## EXERCISE BRIEF:
Restate the complete material exactly.

## RECORDS PROVIDED:
********************
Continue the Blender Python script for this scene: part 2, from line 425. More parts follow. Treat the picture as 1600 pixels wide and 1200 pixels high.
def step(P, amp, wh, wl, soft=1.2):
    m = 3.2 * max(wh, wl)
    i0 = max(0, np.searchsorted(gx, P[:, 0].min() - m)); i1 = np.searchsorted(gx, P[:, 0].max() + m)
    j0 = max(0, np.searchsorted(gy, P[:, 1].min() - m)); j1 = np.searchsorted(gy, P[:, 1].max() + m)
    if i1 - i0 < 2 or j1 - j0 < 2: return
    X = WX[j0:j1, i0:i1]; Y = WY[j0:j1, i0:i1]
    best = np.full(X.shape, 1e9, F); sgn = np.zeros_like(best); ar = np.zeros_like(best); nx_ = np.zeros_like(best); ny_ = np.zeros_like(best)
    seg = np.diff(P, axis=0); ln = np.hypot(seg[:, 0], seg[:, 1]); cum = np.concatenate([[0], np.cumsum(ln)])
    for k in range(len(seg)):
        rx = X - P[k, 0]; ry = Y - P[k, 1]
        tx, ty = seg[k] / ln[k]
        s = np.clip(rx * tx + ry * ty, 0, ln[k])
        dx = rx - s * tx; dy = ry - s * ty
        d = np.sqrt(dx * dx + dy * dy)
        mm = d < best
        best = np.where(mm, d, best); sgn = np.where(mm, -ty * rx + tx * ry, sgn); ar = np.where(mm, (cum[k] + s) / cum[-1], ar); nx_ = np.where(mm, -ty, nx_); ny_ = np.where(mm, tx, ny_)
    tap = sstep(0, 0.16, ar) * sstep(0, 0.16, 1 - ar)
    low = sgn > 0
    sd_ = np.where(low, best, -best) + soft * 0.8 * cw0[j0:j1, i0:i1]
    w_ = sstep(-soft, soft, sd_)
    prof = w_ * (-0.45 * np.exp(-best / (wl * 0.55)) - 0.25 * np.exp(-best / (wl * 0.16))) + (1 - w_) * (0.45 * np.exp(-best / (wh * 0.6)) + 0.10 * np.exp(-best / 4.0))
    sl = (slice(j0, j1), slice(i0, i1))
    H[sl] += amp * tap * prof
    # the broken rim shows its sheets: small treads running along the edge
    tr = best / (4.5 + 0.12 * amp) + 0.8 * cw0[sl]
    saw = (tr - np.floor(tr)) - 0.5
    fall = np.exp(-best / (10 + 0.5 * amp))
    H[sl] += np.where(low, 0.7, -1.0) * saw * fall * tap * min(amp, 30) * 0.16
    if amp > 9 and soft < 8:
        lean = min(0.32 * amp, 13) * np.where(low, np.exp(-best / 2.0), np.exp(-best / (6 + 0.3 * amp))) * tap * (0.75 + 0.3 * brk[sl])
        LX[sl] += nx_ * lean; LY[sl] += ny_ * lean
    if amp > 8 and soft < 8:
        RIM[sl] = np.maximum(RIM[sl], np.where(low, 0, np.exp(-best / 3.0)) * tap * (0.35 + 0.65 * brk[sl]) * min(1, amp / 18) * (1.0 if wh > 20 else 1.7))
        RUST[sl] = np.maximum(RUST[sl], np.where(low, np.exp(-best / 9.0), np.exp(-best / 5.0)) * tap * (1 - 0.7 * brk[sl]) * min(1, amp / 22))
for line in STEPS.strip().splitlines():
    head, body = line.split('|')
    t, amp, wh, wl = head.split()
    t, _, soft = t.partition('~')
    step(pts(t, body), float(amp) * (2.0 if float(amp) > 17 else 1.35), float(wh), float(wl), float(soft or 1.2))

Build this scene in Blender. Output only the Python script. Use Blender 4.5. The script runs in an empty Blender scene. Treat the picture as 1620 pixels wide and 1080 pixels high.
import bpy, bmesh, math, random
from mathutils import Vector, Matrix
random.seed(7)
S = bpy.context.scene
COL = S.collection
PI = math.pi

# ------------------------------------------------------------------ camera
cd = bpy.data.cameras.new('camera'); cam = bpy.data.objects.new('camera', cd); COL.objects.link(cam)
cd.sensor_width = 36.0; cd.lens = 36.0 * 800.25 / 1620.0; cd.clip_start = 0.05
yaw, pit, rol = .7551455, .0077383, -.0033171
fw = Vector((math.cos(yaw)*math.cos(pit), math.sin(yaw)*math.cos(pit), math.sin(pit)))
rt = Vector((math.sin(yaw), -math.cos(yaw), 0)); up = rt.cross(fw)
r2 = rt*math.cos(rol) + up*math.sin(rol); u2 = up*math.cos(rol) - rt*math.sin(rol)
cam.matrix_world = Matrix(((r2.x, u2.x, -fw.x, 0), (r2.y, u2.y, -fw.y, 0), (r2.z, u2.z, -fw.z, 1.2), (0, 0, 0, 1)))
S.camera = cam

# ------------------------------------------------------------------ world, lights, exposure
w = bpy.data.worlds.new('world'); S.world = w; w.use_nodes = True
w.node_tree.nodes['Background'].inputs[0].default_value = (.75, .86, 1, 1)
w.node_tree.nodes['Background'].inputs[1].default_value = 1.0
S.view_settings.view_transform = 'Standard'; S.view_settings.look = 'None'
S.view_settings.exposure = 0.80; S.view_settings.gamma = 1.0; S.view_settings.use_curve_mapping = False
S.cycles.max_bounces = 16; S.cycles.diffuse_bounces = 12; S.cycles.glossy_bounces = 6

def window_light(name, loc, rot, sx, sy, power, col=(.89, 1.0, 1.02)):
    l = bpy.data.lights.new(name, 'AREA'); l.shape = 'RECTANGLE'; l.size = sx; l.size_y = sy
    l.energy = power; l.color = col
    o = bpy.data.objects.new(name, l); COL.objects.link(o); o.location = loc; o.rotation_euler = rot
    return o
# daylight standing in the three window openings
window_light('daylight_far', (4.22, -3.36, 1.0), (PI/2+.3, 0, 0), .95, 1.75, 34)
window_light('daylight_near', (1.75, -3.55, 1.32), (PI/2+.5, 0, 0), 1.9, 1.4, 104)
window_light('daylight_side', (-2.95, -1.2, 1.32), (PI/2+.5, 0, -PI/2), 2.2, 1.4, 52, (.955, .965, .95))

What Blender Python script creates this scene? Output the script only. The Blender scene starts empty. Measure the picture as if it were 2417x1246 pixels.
********************
## WRITTEN SOLUTION:
Continue the Blender Python script for this scene: part 2, from line 425. More parts follow. Treat the picture as 1600 pixels wide and 1200 pixels high.
def step(P, amp, wh, wl, soft=1.2):
    m = 3.2 * max(wh, wl)
    i0 = max(0, np.searchsorted(gx, P[:, 0].min() - m)); i1 = np.searchsorted(gx, P[:, 0].max() + m)
    j0 = max(0, np.searchsorted(gy, P[:, 1].min() - m)); j1 = np.searchsorted(gy, P[:, 1].max() + m)
    if i1 - i0 < 2 or j1 - j0 < 2: return
    X = WX[j0:j1, i0:i1]; Y = WY[j0:j1, i0:i1]
    best = np.full(X.shape, 1e9, F); sgn = np.zeros_like(best); ar = np.zeros_like(best); nx_ = np.zeros_like(best); ny_ = np.zeros_like(best)
    seg = np.diff(P, axis=0); ln = np.hypot(seg[:, 0], seg[:, 1]); cum = np.concatenate([[0], np.cumsum(ln)])
    for k in range(len(seg)):
        rx = X - P[k, 0]; ry = Y - P[k, 1]
        tx, ty = seg[k] / ln[k]
        s = np.clip(rx * tx + ry * ty, 0, ln[k])
        dx = rx - s * tx; dy = ry - s * ty
        d = np.sqrt(dx * dx + dy * dy)
        mm = d < best
        best = np.where(mm, d, best); sgn = np.where(mm, -ty * rx + tx * ry, sgn); ar = np.where(mm, (cum[k] + s) / cum[-1], ar); nx_ = np.where(mm, -ty, nx_); ny_ = np.where(mm, tx, ny_)
    tap = sstep(0, 0.16, ar) * sstep(0, 0.16, 1 - ar)
    low = sgn > 0
    sd_ = np.where(low, best, -best) + soft * 0.8 * cw0[j0:j1, i0:i1]
    w_ = sstep(-soft, soft, sd_)
    prof = w_ * (-0.45 * np.exp(-best / (wl * 0.55)) - 0.25 * np.exp(-best / (wl * 0.16))) + (1 - w_) * (0.45 * np.exp(-best / (wh * 0.6)) + 0.10 * np.exp(-best / 4.0))
    sl = (slice(j0, j1), slice(i0, i1))
    H[sl] += amp * tap * prof
    # the broken rim shows its sheets: small treads running along the edge
    tr = best / (4.5 + 0.12 * amp) + 0.8 * cw0[sl]
    saw = (tr - np.floor(tr)) - 0.5
    fall = np.exp(-best / (10 + 0.5 * amp))
    H[sl] += np.where(low, 0.7, -1.0) * saw * fall * tap * min(amp, 30) * 0.16
    if amp > 9 and soft < 8:
        lean = min(0.32 * amp, 13) * np.where(low, np.exp(-best / 2.0), np.exp(-best / (6 + 0.3 * amp))) * tap * (0.75 + 0.3 * brk[sl])
        LX[sl] += nx_ * lean; LY[sl] += ny_ * lean
    if amp > 8 and soft < 8:
        RIM[sl] = np.maximum(RIM[sl], np.where(low, 0, np.exp(-best / 3.0)) * tap * (0.35 + 0.65 * brk[sl]) * min(1, amp / 18) * (1.0 if wh > 20 else 1.7))
        RUST[sl] = np.maximum(RUST[sl], np.where(low, np.exp(-best / 9.0), np.exp(-best / 5.0)) * tap * (1 - 0.7 * brk[sl]) * min(1, amp / 22))
for line in STEPS.strip().splitlines():
    head, body = line.split('|')
    t, amp, wh, wl = head.split()
    t, _, soft = t.partition('~')
    step(pts(t, body), float(amp) * (2.0 if float(amp) > 17 else 1.35), float(wh), float(wl), float(soft or 1.2))

Build this scene in Blender. Output only the Python script. Use Blender 4.5. The script runs in an empty Blender scene. Treat the picture as 1620 pixels wide and 1080 pixels high.
import bpy, bmesh, math, random
from mathutils import Vector, Matrix
random.seed(7)
S = bpy.context.scene
COL = S.collection
PI = math.pi

# ------------------------------------------------------------------ camera
cd = bpy.data.cameras.new('camera'); cam = bpy.data.objects.new('camera', cd); COL.objects.link(cam)
cd.sensor_width = 36.0; cd.lens = 36.0 * 800.25 / 1620.0; cd.clip_start = 0.05
yaw, pit, rol = .7551455, .0077383, -.0033171
fw = Vector((math.cos(yaw)*math.cos(pit), math.sin(yaw)*math.cos(pit), math.sin(pit)))
rt = Vector((math.sin(yaw), -math.cos(yaw), 0)); up = rt.cross(fw)
r2 = rt*math.cos(rol) + up*math.sin(rol); u2 = up*math.cos(rol) - rt*math.sin(rol)
cam.matrix_world = Matrix(((r2.x, u2.x, -fw.x, 0), (r2.y, u2.y, -fw.y, 0), (r2.z, u2.z, -fw.z, 1.2), (0, 0, 0, 1)))
S.camera = cam

# ------------------------------------------------------------------ world, lights, exposure
w = bpy.data.worlds.new('world'); S.world = w; w.use_nodes = True
w.node_tree.nodes['Background'].inputs[0].default_value = (.75, .86, 1, 1)
w.node_tree.nodes['Background'].inputs[1].default_value = 1.0
S.view_settings.view_transform = 'Standard'; S.view_settings.look = 'None'
S.view_settings.exposure = 0.80; S.view_settings.gamma = 1.0; S.view_settings.use_curve_mapping = False
S.cycles.max_bounces = 16; S.cycles.diffuse_bounces = 12; S.cycles.glossy_bounces = 6

def window_light(name, loc, rot, sx, sy, power, col=(.89, 1.0, 1.02)):
    l = bpy.data.lights.new(name, 'AREA'); l.shape = 'RECTANGLE'; l.size = sx; l.size_y = sy
    l.energy = power; l.color = col
    o = bpy.data.objects.new(name, l); COL.objects.link(o); o.location = loc; o.rotation_euler = rot
    return o
# daylight standing in the three window openings
window_light('daylight_far', (4.22, -3.36, 1.0), (PI/2+.3, 0, 0), .95, 1.75, 34)
window_light('daylight_near', (1.75, -3.55, 1.32), (PI/2+.5, 0, 0), 1.9, 1.4, 104)
window_light('daylight_side', (-2.95, -1.2, 1.32), (PI/2+.5, 0, -PI/2), 2.2, 1.4, 52, (.955, .965, .95))

What Blender Python script creates this scene? Output the script only. The Blender scene starts empty. Measure the picture as if it were 2417x1246 pixels.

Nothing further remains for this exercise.